- STATED TASK -
Write out the entire listing below exactly as it appears, minus any pictures.

►

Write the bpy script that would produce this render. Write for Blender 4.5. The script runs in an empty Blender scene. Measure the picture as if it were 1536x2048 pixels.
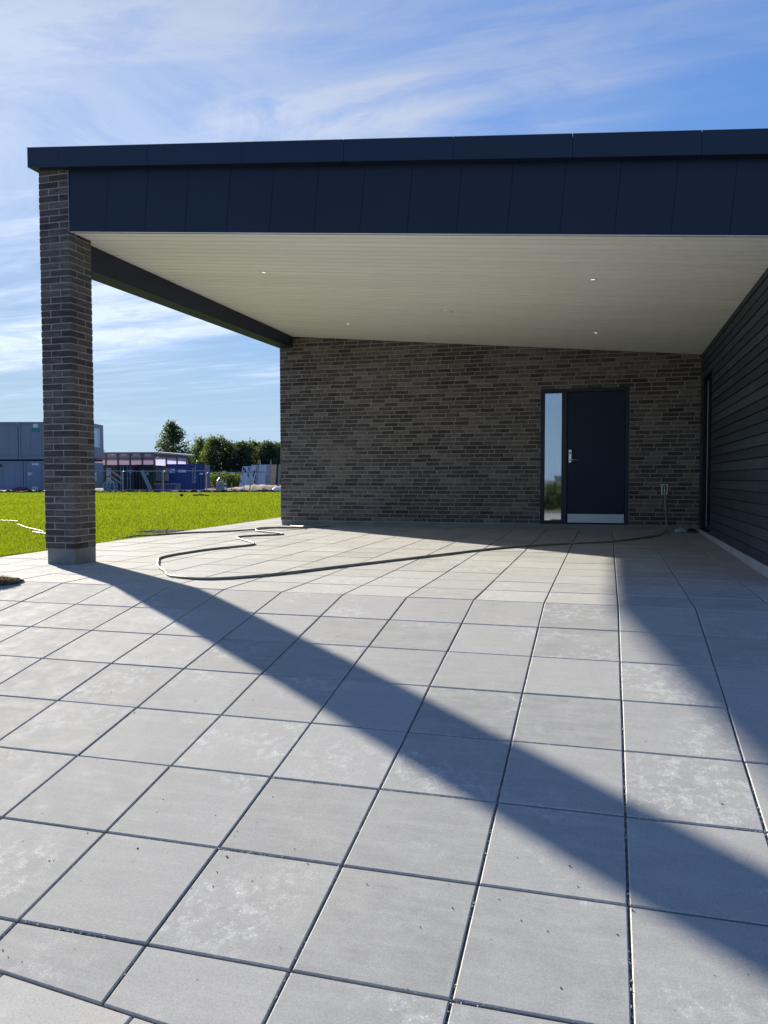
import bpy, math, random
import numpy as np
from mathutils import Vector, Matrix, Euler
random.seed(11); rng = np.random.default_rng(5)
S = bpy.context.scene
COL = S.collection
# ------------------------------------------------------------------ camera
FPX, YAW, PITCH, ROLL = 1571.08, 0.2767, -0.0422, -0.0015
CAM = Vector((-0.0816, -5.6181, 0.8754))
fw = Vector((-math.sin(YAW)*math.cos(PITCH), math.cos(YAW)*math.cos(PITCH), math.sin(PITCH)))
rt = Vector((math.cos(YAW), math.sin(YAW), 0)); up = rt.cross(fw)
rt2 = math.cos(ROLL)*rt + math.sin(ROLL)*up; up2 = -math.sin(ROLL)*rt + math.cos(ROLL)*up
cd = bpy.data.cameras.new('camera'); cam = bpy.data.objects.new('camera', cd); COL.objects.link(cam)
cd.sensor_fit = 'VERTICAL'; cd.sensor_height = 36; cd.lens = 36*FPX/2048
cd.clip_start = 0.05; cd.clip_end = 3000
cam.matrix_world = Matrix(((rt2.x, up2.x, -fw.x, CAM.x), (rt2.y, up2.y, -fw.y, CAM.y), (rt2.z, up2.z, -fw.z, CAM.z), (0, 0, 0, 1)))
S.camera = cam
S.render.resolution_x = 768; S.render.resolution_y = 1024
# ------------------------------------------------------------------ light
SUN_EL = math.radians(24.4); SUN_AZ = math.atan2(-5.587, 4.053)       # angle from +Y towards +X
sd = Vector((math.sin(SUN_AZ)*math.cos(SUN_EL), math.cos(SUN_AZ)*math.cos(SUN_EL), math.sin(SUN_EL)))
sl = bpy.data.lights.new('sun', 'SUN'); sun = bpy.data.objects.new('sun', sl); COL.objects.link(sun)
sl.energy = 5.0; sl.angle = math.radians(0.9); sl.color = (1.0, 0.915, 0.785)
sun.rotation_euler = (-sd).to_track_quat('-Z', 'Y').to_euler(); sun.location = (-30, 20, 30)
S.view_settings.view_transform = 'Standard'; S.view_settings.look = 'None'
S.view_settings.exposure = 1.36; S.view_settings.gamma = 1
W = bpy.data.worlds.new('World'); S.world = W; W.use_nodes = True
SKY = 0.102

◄

- FINISHED ANSWER -
Write the bpy script that would produce this render. Write for Blender 4.5. The script runs in an empty Blender scene. Measure the picture as if it were 1536x2048 pixels.
import bpy, math, random
import numpy as np
from mathutils import Vector, Matrix, Euler
random.seed(11); rng = np.random.default_rng(5)
S = bpy.context.scene
COL = S.collection
# ------------------------------------------------------------------ camera
FPX, YAW, PITCH, ROLL = 1571.08, 0.2767, -0.0422, -0.0015
CAM = Vector((-0.0816, -5.6181, 0.8754))
fw = Vector((-math.sin(YAW)*math.cos(PITCH), math.cos(YAW)*math.cos(PITCH), math.sin(PITCH)))
rt = Vector((math.cos(YAW), math.sin(YAW), 0)); up = rt.cross(fw)
rt2 = math.cos(ROLL)*rt + math.sin(ROLL)*up; up2 = -math.sin(ROLL)*rt + math.cos(ROLL)*up
cd = bpy.data.cameras.new('camera'); cam = bpy.data.objects.new('camera', cd); COL.objects.link(cam)
cd.sensor_fit = 'VERTICAL'; cd.sensor_height = 36; cd.lens = 36*FPX/2048
cd.clip_start = 0.05; cd.clip_end = 3000
cam.matrix_world = Matrix(((rt2.x, up2.x, -fw.x, CAM.x), (rt2.y, up2.y, -fw.y, CAM.y), (rt2.z, up2.z, -fw.z, CAM.z), (0, 0, 0, 1)))
S.camera = cam
S.render.resolution_x = 768; S.render.resolution_y = 1024
# ------------------------------------------------------------------ light
SUN_EL = math.radians(24.4); SUN_AZ = math.atan2(-5.587, 4.053)       # angle from +Y towards +X
sd = Vector((math.sin(SUN_AZ)*math.cos(SUN_EL), math.cos(SUN_AZ)*math.cos(SUN_EL), math.sin(SUN_EL)))
sl = bpy.data.lights.new('sun', 'SUN'); sun = bpy.data.objects.new('sun', sl); COL.objects.link(sun)
sl.energy = 5.0; sl.angle = math.radians(0.9); sl.color = (1.0, 0.915, 0.785)
sun.rotation_euler = (-sd).to_track_quat('-Z', 'Y').to_euler(); sun.location = (-30, 20, 30)
S.view_settings.view_transform = 'Standard'; S.view_settings.look = 'None'
S.view_settings.exposure = 1.36; S.view_settings.gamma = 1
W = bpy.data.worlds.new('World'); S.world = W; W.use_nodes = True
SKY = 0.102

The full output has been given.